■ WHAT YOU ARE ASKED TO DO ■
Below are the records. Gather each line that holds "script".

Stored entries
□ □ □ □ □ □ □
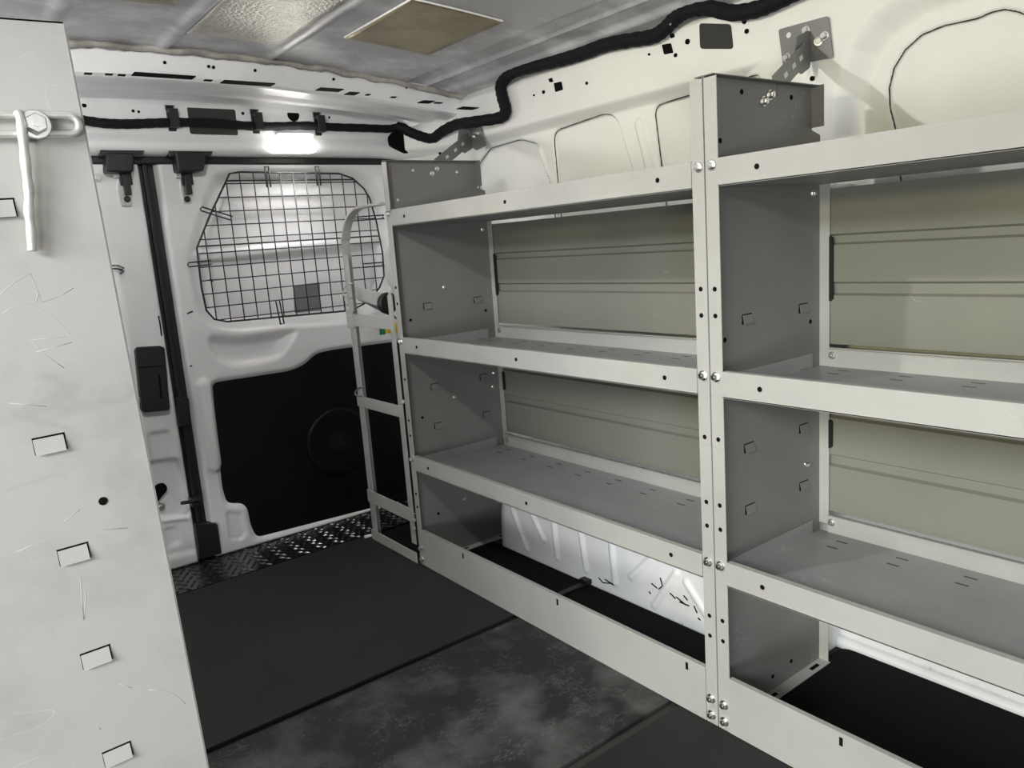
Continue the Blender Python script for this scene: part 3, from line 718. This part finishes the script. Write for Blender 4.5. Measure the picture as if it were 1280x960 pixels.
# slotted rod strap and hanging rod on its end panel
def onL(u, v, dy=0): return at(u, v, 1, YL-dy)
pz = panL[0]
b = MB(); c0, c1 = Vector(onL(-70, 156, .006)), Vector(onL(86, 156, .006)); rr = (onL(60, 144)-onL(60, 167)).length/2
lo = []
dirx = (c1-c0).normalized(); up = Vector((0, 0, 1))
for k in range(13):
    a = -math.pi/2+math.pi*k/12; lo.append(c1+dirx*math.cos(a)*rr+up*math.sin(a)*rr)
for k in range(13):
    a = math.pi/2+math.pi*k/12; lo.append(c0+dirx*math.cos(a)*rr+up*math.sin(a)*rr)
b.tube(lo, .0036, GALV, 10, closed=True); b.build('loop_rod', pz)
b = MB(); b.tube(spline([onL(23, 140, .014), onL(26, 150, .016), onL(30, 185, .014), onL(33, 215, .012), onL(36, 240, .010), onL(36, 265, .010), onL(39, 290, .009), onL(40, 314, .009)], 6), .0045, GALV, 10, rfun=lambda i: 1+.08*math.sin(i*.9)); b.build('hanging_rod', pz)
bolt(onL(44, 156, .008), (0, -1, 0), pz, .0135)
b = MB()                                                                  # scribbled scratches
for pl in (((2, 392), (40, 380), (88, 420), (38, 425), (80, 460)), ((0, 368), (38, 342), (52, 378), (92, 360)), ((45, 378), (48, 365)), ((45, 440), (90, 428)), ((20, 690), (80, 668), (160, 660)), ((100, 720), (105, 775), (107, 740)), ((186, 862), (215, 866), (232, 880)), ((80, 652), (100, 637)), ((150, 855), (165, 860)), ((120, 905), (126, 912)), ((12, 504), (58, 508))):
    P = [onL(u, v, .0) for u, v in pl]; b = MB(); b.tube(spline(P, 2), .0003, SCRATCH, 4); attach(b.build('scratch'), pz)

# ---------------------------------------------------------------- brackets tying the bays to the wall
def bracket(platepx, strut, face_px, label, bolts):
    x = RX-.001; P = [at(u, v, 0, x) for u, v in platepx]
    root = empty('wall_bracket', P[0], label, 'wall bracket', 'wall brackets above the shelving')
    b = MB(); b.prism(round_poly(P, .005, 3), (-.003, 0, 0), BRKT); pl = b.build('mounting_plate', root)
    for q in (face_px or []):
        p = at(*q, 0, x-.0035); bb = MB(); bb.lathe(p, (-1, 0, 0), [(.0055, 0), (.0055, .0008)], CLEARP, 10); attach(bb.build('slot'), pl)
    (u0, v0, x0), (u1, v1, y1) = strut
    a = at(u0, v0, 0, x0); c = at(u1, v1, 1, y1); d = (c-a).normalized()
    side = Vector((d.z, 0, -d.x)).normalized()*.036
    b = MB(); b.strip([a-d*.012, a+(c-a)*.5, c+d*.02], side, .003, BRKT, False); st = b.build('strut', root)
    nrm = d.cross(side).normalized(); nrm = nrm if nrm.y < 0 else -nrm
    for t in (.28, .52, .78):
        m = a+(c-a)*t+nrm*.0016; bb = MB(); s2 = side.normalized()
        bb.prism([m+d*.012+s2*.0042, m+d*.012-s2*.0042, m-d*.012-s2*.0042, m-d*.012+s2*.0042], nrm*.0006, CLEARP if t < .8 else HOLE); attach(bb.build('slot'), st)
    # folded ear joining plate and strut
    e = a; b = MB(); b.prism(round_poly([e+Vector((.0, -.002, .035)), e+Vector((-.045, -.002, .02)), e+Vector((-.058, -.002, -.03)), e+Vector((-.03, -.002, -.05)), e+Vector((0, -.002, -.035))], .004, 3), (0, -.003, 0), BRKT)
    b.build('folded_ear', root)
    for u, v, px_, ax, n in bolts: bolt(at(u, v, ax, px_), n, root, .009)
bracket([(974, 37), (1036, 20), (1042, 72), (980, 84)], (( 1010, 62, RX-.006), (972, 104, YJ+.004)), [(986, 44), (1001, 56)],
        'grey slotted steel bracket with square plate above the middle of the shelving',
        [(1008, 38, RX-.004, 0, (-1, 0, 0)), (1031, 45, RX-.004, 0, (-1, 0, 0)), (1023, 52, RX-.006, 0, (-1, -.5, 0)), (984, 72, RX-.004, 0, (-1, 0, 0))])
bracket([(583, 160), (600, 154), (609, 182), (596, 188), (588, 182)], ((588, 172, RX-.006), (549, 204, YJ+L+.016)), [],
        'grey slotted steel bracket above the rear end of the shelving',
        [(592, 171, RX-.004, 0, (-1, 0, 0)), (597, 167, RX-.004, 0, (-1, 0, 0))])

# ---------------------------------------------------------------- frame on the rear end of the shelving
XF = XS-.007; W = .030
root = empty('side_frame', (XF, 2.19, 0), 'grey steel side frame with curved top standing between shelving and rear doors', 'side frame')
b = MB(); arcp = [(0, 0.004), (0, .5), (0, .93), (-.006, .965), (-.022, 1.0), (-.05, 1.027), (-.085, 1.044), (-.13, 1.051), (-.262, 1.051)]
path = [Vector((XF+.012, 2.198+y, zz)) for y, zz in arcp]
b.strip(path[:1]+spline(path[1:], 5), (.026, 0, 0), .007, GREY); b.build('hoop', root, bevel=.001)
b = MB(); b.box((XF, 2.168, .004), (XF+.003, 2.194, .92), GREY); b.build('upright', root, bevel=.001)
b = MB(); b.box((XF-.001, 1.9195, .06), (XF+.002, 1.945, .80), GREY_WORN); b.build('mounting_strip', root, bevel=.001)
for z0, z1 in ((.702, .740), (.447, .482), (.130, .172), (.002, .035)):
    b = MB(); b.box((XF-.004, 1.9195, z0), (XF-.001, 2.206, z1), GREY); 
    if z0 > .6: b.box((XF-.006, 2.168, z0-.006), (XF-.002, 2.212, z1+.010), GREY); b.box((XF-.006, 1.9195, z0-.006), (XF-.002, 1.935, z1+.006), GREY)
    b.build('cross_bar', root, bevel=.001)
# cradle across the back of the frame
b = MB(); P = [at(u, v, 0, 1.13) for u, v in ((442, 358), (484, 368), (484, 386), (446, 374))]
for p in P: p.y = max(p.y, 1.935)
b.prism(P, (.003, 0, 0), GREY); lo_ = [P[3], P[2]]
b.prism([lo_[0], lo_[1], lo_[1]+Vector((.035, 0, -.040)), lo_[0]+Vector((.020, 0, -.012))], (.003, 0, 0), PANEL_D); b.build('cradle', root)  # underside takes the darkened grey in place of its shade
b = MB(); cc = at(484, 379, 0, 1.10); cc.y = max(cc.y, 1.942); b.lathe(cc+Vector((0, -.012, 0)), (0, 1, 0), [(.026, 0), (.032, .004), (.032, .016), (.026, .02), (.02, .02)], BLACK, 24); b.build('rubber_end', root)
for u, v, hh in ((432, 364, 14), (447, 490, 9)):
    P = [at(a, c, 0, XF-.004) for a, c in ((u+9, v-hh*.7), (u+2, v-hh*.6), (u-3, v), (u-1, v+hh*.5), (u+8, v+hh*.55))]
    b = MB(); b.tube(spline(P, 5), .0022, ZINC, 8); b.build('wire_ring', root)
b = MB(); b.tube(spline([at(a, c, 0, XF-.004) for a, c in ((432, 374), (434, 392), (439, 394), (443, 388))], 5), .0022, ZINC, 8); b.build('wire_hook', root)
b = MB(); b.box((XF-.005, 1.9195, .755), (XF-.001, 1.930, .81), GREY); b.build('latch_plate', root, bevel=.002)
for u, v in ((486, 262), (504, 502), (518, 660), (518, 650)): bolt(at(u, v, 0, XF-.002), (-1, 0, 0), root, .006)

# ---------------------------------------------------------------- light
def lamp(name, kind, loc, energy, col, size=None, rot=None, sy=None):
    d = bpy.data.lights.new(name, kind); d.energy = energy; d.color = col
    if kind == 'AREA':
        d.size = size
        if sy: d.shape = 'RECTANGLE'; d.size_y = sy
    elif kind in ('POINT', 'SPOT'): d.shadow_soft_size = size or .03
    o = bpy.data.objects.new(name, d); C.objects.link(o); o.location = loc
    if rot is not None: o.rotation_euler = Vector(rot).to_track_quat('-Z', 'Y').to_euler()
    return o
lamp('dome_lamp_light', 'AREA', (lp0.x, 2.362, 1.238), 2.0, (1, .98, .95), .10, (0, -.55, -1), .05)
lamp('left_dome_lamp_light', 'POINT', (.10, 2.34, 1.22), 2.2, (1, .99, .97), .03)
lamp('side_door_daylight', 'AREA', (-1.9, -1.9, .42), 56, (1, 1, 1), 1.0, (1, .95, -.01), .6)
lamp('sky_daylight', 'AREA', (-2.6, -.8, 2.05), 165, (.97, .99, 1), 1.6, (1, .42, -.36), .7)
lamp('garage_lamp', 'AREA', (-2.2, .22, 1.30), 26, (1, .93, .52), .45, (1, .16, -.0), .2)
lamp('front_fill', 'AREA', (.35, -2.1, 1.36), 3, (1, 1, 1), .2, (.14, 1, -.08), .3)  # added fill from the open cab end, no fixture there
lamp('roof_lamp_light', 'POINT', (.22, 1.15, 1.415), 20, (1, .98, .93), .014)
w = bpy.data.worlds.new('world'); bpy.context.scene.world = w; w.use_nodes = True
w.node_tree.nodes['Background'].inputs[0].default_value = (1, 1, 1, 1)
w.node_tree.nodes['Background'].inputs[1].default_value = .22

sc = bpy.context.scene
sc.view_settings.view_transform = 'Standard'; sc.view_settings.look = 'None'
sc.view_settings.exposure = 0; sc.view_settings.gamma = 1; sc.view_settings.use_curve_mapping = False
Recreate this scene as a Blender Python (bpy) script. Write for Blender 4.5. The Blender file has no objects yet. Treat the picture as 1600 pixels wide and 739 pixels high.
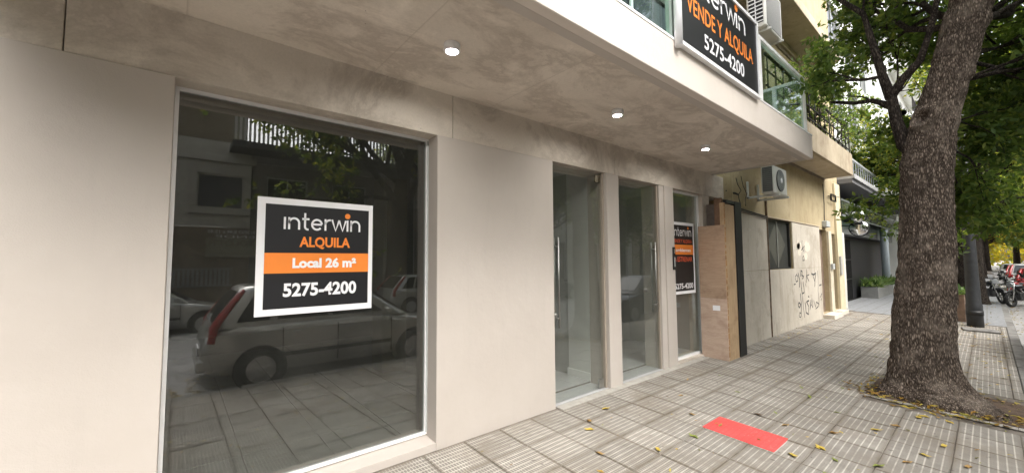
□ □ □ □ □ □ □
■ RESULT OF THIS TASK ■
Continue the Blender Python script for this scene: part 3, from line 718. This part finishes the script. Write for Blender 4.5. Measure the picture as if it were 1280x960 pixels.
Recreate this scene as a Blender Python (bpy) script. Write for Blender 4.5. The Blender file has no objects yet. Treat the picture as 1600 pixels wide and 739 pixels high.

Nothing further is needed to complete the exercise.